* _Records for this task_:
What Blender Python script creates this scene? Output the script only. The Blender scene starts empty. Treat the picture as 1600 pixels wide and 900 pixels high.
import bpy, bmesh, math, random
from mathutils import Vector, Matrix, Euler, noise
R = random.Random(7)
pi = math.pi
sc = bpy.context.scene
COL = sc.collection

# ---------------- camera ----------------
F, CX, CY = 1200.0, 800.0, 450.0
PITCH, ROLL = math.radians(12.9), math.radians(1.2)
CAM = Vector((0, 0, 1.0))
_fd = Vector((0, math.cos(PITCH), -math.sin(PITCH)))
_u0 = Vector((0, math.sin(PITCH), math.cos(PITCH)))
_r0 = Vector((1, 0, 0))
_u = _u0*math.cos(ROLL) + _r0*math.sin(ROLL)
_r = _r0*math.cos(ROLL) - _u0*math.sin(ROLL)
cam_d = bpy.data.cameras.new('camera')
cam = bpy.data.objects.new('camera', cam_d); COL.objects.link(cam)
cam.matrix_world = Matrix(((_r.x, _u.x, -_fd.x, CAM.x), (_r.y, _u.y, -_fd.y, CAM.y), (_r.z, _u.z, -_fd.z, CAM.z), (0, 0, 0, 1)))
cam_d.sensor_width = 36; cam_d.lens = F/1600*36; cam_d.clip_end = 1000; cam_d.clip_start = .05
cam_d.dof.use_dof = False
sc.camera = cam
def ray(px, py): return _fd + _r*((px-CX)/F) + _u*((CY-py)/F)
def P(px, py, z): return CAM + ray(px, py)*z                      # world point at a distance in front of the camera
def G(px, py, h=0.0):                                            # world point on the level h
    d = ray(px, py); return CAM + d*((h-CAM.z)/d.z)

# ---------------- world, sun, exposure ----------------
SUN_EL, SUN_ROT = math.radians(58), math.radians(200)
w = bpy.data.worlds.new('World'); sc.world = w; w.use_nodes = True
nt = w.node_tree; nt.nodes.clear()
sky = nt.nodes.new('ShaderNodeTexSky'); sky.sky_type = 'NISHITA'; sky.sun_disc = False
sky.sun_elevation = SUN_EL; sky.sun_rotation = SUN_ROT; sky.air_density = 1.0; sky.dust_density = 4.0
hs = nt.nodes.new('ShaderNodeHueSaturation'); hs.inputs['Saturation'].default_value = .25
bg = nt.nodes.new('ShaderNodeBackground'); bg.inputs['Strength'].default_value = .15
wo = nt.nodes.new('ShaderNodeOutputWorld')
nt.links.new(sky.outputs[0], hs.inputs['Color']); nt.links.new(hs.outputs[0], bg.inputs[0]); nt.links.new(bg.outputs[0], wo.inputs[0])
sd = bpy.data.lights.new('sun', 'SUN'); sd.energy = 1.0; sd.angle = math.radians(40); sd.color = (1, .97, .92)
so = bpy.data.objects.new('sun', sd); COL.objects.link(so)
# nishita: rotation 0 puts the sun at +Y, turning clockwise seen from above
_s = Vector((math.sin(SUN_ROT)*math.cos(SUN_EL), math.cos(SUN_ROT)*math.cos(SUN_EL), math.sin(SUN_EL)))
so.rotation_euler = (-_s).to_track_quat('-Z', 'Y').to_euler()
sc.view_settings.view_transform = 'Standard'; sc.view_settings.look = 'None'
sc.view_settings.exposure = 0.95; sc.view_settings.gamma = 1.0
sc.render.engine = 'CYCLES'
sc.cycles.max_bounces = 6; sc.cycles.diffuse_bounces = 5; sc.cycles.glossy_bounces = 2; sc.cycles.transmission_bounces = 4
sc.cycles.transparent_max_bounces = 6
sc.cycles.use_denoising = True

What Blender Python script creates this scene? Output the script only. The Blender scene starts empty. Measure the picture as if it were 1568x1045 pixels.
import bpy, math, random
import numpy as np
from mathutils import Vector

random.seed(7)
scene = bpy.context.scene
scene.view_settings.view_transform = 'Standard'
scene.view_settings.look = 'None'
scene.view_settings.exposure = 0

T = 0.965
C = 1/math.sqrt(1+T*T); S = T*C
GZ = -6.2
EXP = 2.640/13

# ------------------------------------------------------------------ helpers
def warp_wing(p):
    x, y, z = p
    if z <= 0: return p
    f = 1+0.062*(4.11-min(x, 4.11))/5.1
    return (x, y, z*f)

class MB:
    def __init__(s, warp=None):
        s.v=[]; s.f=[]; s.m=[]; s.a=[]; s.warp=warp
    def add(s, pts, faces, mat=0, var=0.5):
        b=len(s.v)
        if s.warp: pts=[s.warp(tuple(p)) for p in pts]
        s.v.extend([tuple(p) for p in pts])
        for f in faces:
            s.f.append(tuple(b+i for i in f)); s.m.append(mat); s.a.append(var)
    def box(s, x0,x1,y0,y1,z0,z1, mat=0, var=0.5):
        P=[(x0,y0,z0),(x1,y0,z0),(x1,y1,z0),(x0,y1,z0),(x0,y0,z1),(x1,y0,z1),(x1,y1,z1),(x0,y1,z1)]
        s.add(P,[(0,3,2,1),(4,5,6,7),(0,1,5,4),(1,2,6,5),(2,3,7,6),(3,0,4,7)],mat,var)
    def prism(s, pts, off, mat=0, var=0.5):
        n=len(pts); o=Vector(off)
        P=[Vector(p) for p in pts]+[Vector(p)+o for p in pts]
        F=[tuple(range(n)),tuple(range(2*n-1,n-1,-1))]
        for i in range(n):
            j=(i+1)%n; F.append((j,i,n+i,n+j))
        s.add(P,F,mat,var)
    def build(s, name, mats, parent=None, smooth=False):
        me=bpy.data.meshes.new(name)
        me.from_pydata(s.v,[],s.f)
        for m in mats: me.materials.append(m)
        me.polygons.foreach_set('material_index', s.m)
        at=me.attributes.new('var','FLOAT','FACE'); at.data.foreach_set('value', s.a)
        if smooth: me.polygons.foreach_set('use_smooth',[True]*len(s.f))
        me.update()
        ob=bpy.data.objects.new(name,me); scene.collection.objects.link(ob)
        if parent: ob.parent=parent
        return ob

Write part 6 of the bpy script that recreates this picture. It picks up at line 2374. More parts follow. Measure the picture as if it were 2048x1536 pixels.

* _Request_:
Return only the lines from the beginning of the material up to and including the line with "COL = sc.collection", exactly as written.

* _Task solution_:
What Blender Python script creates this scene? Output the script only. The Blender scene starts empty. Treat the picture as 1600 pixels wide and 900 pixels high.
import bpy, bmesh, math, random
from mathutils import Vector, Matrix, Euler, noise
R = random.Random(7)
pi = math.pi
sc = bpy.context.scene
COL = sc.collection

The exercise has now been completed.